## Data extract
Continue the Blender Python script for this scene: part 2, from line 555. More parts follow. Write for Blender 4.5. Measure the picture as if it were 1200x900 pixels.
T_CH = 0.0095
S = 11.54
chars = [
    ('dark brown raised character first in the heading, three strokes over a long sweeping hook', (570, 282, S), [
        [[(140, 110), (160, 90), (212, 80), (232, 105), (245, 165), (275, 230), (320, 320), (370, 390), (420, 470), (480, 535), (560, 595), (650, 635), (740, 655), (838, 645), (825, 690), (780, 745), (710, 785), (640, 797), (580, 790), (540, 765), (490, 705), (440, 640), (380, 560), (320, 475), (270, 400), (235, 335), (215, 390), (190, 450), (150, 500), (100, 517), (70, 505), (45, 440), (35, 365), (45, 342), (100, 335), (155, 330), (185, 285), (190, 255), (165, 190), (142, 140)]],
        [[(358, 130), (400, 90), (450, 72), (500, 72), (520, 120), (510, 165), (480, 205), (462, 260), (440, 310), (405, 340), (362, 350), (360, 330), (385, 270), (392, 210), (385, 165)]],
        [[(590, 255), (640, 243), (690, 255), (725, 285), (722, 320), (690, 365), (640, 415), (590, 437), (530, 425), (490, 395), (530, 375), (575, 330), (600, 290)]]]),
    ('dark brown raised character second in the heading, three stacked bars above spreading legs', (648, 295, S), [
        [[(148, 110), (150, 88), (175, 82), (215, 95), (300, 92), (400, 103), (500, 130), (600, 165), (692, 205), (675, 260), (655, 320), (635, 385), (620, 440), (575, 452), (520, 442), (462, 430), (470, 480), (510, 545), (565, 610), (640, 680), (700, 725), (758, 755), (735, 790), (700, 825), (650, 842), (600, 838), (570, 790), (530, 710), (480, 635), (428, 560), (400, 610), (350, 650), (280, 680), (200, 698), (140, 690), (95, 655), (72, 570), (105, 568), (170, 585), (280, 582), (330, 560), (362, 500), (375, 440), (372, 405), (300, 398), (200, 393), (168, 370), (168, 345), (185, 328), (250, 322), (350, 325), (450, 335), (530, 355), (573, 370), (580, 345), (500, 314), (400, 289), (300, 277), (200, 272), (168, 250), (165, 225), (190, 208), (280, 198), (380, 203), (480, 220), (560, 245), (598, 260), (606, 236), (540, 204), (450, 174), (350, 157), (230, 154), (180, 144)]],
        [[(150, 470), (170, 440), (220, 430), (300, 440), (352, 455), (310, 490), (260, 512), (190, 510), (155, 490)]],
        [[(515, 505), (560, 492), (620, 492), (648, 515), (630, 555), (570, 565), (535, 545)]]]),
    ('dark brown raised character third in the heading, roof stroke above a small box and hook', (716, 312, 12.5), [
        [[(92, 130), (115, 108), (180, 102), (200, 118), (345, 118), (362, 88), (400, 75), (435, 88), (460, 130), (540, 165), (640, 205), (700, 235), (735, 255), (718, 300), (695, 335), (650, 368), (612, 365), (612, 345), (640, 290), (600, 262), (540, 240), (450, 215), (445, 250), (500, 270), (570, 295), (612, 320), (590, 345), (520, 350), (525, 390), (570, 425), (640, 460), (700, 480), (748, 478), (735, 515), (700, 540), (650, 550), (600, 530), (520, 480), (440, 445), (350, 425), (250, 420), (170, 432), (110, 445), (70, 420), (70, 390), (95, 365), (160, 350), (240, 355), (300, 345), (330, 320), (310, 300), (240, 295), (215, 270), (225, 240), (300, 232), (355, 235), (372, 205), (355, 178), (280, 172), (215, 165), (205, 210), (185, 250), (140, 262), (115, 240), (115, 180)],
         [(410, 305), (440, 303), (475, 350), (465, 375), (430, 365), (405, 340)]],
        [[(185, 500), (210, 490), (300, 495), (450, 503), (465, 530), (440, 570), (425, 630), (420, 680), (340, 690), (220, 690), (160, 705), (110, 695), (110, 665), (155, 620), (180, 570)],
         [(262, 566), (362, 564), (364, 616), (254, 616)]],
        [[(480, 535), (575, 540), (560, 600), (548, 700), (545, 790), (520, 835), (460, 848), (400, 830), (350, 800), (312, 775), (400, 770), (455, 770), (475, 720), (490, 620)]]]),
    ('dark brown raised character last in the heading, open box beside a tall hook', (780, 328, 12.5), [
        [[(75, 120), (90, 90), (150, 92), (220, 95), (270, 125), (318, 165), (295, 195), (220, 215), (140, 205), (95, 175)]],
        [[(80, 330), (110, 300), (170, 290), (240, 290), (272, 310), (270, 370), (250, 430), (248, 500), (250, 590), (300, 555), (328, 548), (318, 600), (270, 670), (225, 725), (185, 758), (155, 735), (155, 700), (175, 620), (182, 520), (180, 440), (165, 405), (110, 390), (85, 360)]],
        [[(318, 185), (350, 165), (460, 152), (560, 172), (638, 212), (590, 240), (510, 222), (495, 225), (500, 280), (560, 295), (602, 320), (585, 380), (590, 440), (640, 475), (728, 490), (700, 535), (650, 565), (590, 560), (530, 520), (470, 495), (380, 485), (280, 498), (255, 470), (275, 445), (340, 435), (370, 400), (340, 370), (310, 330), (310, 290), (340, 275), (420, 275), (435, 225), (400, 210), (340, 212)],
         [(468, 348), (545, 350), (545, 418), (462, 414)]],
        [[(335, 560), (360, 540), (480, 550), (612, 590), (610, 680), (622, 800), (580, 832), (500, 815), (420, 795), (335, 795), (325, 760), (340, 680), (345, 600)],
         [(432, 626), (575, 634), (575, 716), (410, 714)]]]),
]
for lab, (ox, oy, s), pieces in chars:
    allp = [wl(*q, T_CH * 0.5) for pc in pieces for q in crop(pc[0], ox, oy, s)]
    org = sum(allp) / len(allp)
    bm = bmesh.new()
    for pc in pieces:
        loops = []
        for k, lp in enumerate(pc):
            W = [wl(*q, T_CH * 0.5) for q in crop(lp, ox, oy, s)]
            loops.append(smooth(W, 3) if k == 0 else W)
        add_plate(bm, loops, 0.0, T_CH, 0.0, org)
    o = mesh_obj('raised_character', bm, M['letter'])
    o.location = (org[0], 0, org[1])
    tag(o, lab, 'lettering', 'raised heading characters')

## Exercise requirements
Give the material above again, word for word.

## Result for this task
Continue the Blender Python script for this scene: part 2, from line 555. More parts follow. Write for Blender 4.5. Measure the picture as if it were 1200x900 pixels.
T_CH = 0.0095
S = 11.54
chars = [
    ('dark brown raised character first in the heading, three strokes over a long sweeping hook', (570, 282, S), [
        [[(140, 110), (160, 90), (212, 80), (232, 105), (245, 165), (275, 230), (320, 320), (370, 390), (420, 470), (480, 535), (560, 595), (650, 635), (740, 655), (838, 645), (825, 690), (780, 745), (710, 785), (640, 797), (580, 790), (540, 765), (490, 705), (440, 640), (380, 560), (320, 475), (270, 400), (235, 335), (215, 390), (190, 450), (150, 500), (100, 517), (70, 505), (45, 440), (35, 365), (45, 342), (100, 335), (155, 330), (185, 285), (190, 255), (165, 190), (142, 140)]],
        [[(358, 130), (400, 90), (450, 72), (500, 72), (520, 120), (510, 165), (480, 205), (462, 260), (440, 310), (405, 340), (362, 350), (360, 330), (385, 270), (392, 210), (385, 165)]],
        [[(590, 255), (640, 243), (690, 255), (725, 285), (722, 320), (690, 365), (640, 415), (590, 437), (530, 425), (490, 395), (530, 375), (575, 330), (600, 290)]]]),
    ('dark brown raised character second in the heading, three stacked bars above spreading legs', (648, 295, S), [
        [[(148, 110), (150, 88), (175, 82), (215, 95), (300, 92), (400, 103), (500, 130), (600, 165), (692, 205), (675, 260), (655, 320), (635, 385), (620, 440), (575, 452), (520, 442), (462, 430), (470, 480), (510, 545), (565, 610), (640, 680), (700, 725), (758, 755), (735, 790), (700, 825), (650, 842), (600, 838), (570, 790), (530, 710), (480, 635), (428, 560), (400, 610), (350, 650), (280, 680), (200, 698), (140, 690), (95, 655), (72, 570), (105, 568), (170, 585), (280, 582), (330, 560), (362, 500), (375, 440), (372, 405), (300, 398), (200, 393), (168, 370), (168, 345), (185, 328), (250, 322), (350, 325), (450, 335), (530, 355), (573, 370), (580, 345), (500, 314), (400, 289), (300, 277), (200, 272), (168, 250), (165, 225), (190, 208), (280, 198), (380, 203), (480, 220), (560, 245), (598, 260), (606, 236), (540, 204), (450, 174), (350, 157), (230, 154), (180, 144)]],
        [[(150, 470), (170, 440), (220, 430), (300, 440), (352, 455), (310, 490), (260, 512), (190, 510), (155, 490)]],
        [[(515, 505), (560, 492), (620, 492), (648, 515), (630, 555), (570, 565), (535, 545)]]]),
    ('dark brown raised character third in the heading, roof stroke above a small box and hook', (716, 312, 12.5), [
        [[(92, 130), (115, 108), (180, 102), (200, 118), (345, 118), (362, 88), (400, 75), (435, 88), (460, 130), (540, 165), (640, 205), (700, 235), (735, 255), (718, 300), (695, 335), (650, 368), (612, 365), (612, 345), (640, 290), (600, 262), (540, 240), (450, 215), (445, 250), (500, 270), (570, 295), (612, 320), (590, 345), (520, 350), (525, 390), (570, 425), (640, 460), (700, 480), (748, 478), (735, 515), (700, 540), (650, 550), (600, 530), (520, 480), (440, 445), (350, 425), (250, 420), (170, 432), (110, 445), (70, 420), (70, 390), (95, 365), (160, 350), (240, 355), (300, 345), (330, 320), (310, 300), (240, 295), (215, 270), (225, 240), (300, 232), (355, 235), (372, 205), (355, 178), (280, 172), (215, 165), (205, 210), (185, 250), (140, 262), (115, 240), (115, 180)],
         [(410, 305), (440, 303), (475, 350), (465, 375), (430, 365), (405, 340)]],
        [[(185, 500), (210, 490), (300, 495), (450, 503), (465, 530), (440, 570), (425, 630), (420, 680), (340, 690), (220, 690), (160, 705), (110, 695), (110, 665), (155, 620), (180, 570)],
         [(262, 566), (362, 564), (364, 616), (254, 616)]],
        [[(480, 535), (575, 540), (560, 600), (548, 700), (545, 790), (520, 835), (460, 848), (400, 830), (350, 800), (312, 775), (400, 770), (455, 770), (475, 720), (490, 620)]]]),
    ('dark brown raised character last in the heading, open box beside a tall hook', (780, 328, 12.5), [
        [[(75, 120), (90, 90), (150, 92), (220, 95), (270, 125), (318, 165), (295, 195), (220, 215), (140, 205), (95, 175)]],
        [[(80, 330), (110, 300), (170, 290), (240, 290), (272, 310), (270, 370), (250, 430), (248, 500), (250, 590), (300, 555), (328, 548), (318, 600), (270, 670), (225, 725), (185, 758), (155, 735), (155, 700), (175, 620), (182, 520), (180, 440), (165, 405), (110, 390), (85, 360)]],
        [[(318, 185), (350, 165), (460, 152), (560, 172), (638, 212), (590, 240), (510, 222), (495, 225), (500, 280), (560, 295), (602, 320), (585, 380), (590, 440), (640, 475), (728, 490), (700, 535), (650, 565), (590, 560), (530, 520), (470, 495), (380, 485), (280, 498), (255, 470), (275, 445), (340, 435), (370, 400), (340, 370), (310, 330), (310, 290), (340, 275), (420, 275), (435, 225), (400, 210), (340, 212)],
         [(468, 348), (545, 350), (545, 418), (462, 414)]],
        [[(335, 560), (360, 540), (480, 550), (612, 590), (610, 680), (622, 800), (580, 832), (500, 815), (420, 795), (335, 795), (325, 760), (340, 680), (345, 600)],
         [(432, 626), (575, 634), (575, 716), (410, 714)]]]),
]
for lab, (ox, oy, s), pieces in chars:
    allp = [wl(*q, T_CH * 0.5) for pc in pieces for q in crop(pc[0], ox, oy, s)]
    org = sum(allp) / len(allp)
    bm = bmesh.new()
    for pc in pieces:
        loops = []
        for k, lp in enumerate(pc):
            W = [wl(*q, T_CH * 0.5) for q in crop(lp, ox, oy, s)]
            loops.append(smooth(W, 3) if k == 0 else W)
        add_plate(bm, loops, 0.0, T_CH, 0.0, org)
    o = mesh_obj('raised_character', bm, M['letter'])
    o.location = (org[0], 0, org[1])
    tag(o, lab, 'lettering', 'raised heading characters')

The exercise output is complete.